I am delighted to announce that our online networking community Always Illinois now features email forwarding. All members of the Always Illinois community can customize an @alumni.illinois.edu address, providing long-term consistency and connectivity. It's also a great way to network with family, friends and colleagues.

If you haven't already, I urge you to sign up for Always Illinois online. Our exciting networking community is a free benefit to all Illinois alumni, students, faculty and staff. Always Illinois offers all the basic functions of a social network with added levels of security and privacy. To join and strengthen your ties to our great Illinois family, visit www.alwaysillinois.org.

Richard Herman

**Always Illinois and e-mail forwarding are free services provided by the
University of Illinois Alumni Association and the Office of the Chancellor.

This mailing approved by:
The Office of the Chancellor

This Message sent via MASSMAIL. http://www.cites.uiuc.edu/services/massmail/
Note the many differences: Chancellor Herman starts off with an open greeting to his readers, he spreads his prose out into multiple paragraphs, he generally has a conclusion, he places his title on the next line after his name instead of placing it immediately before his name, the email was sent by MASSMAIL, and it was "approved by the Office of the Chancellor". The scam email had none of these things.

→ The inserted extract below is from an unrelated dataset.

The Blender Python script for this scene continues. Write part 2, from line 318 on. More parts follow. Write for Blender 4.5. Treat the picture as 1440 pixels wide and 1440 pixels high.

Now, if the author(s) of the spoofed email had taken the time to make their message look more credible, they would probably have delayed a campus reaction by a few hours (as it would've taken longer for people to realize it was a hoax) and they would have gotten my kudos. Instead, I am forced to condemn them for doing a half-assed job.

Bonus for the journalism majors: Ask the Chancellor's office or campus Public Relations if the Chancellor had been a member of a fraternity while in college. If he was, that would be multiple kinds of hilarious.


rknil said...

Yeah, pranks have to be done well.

In my DI days, I once concocted a fake news alert saying Michael Jordan was retiring from basketball. It had a couple of flaws, but it likely would have fooled some people. After a few minutes, I decided it would do more harm than good, and I removed it.

Then, months later, Michael Jordan really did retire.

The Squire said...

Yeah, that's another rule for pulling a prank - they need to be anonymous enough that it's too much trouble to find the person who pulled it for the type of stunt they did. Putting out fake news like that would likely have bitten the sender in the ass (assuming the person posting the fake news was someone whose name didn't start with "D" and end with "rudge").

As for this stunt, there'll be a load of hurt for the person who pulled it if they figure out who it was.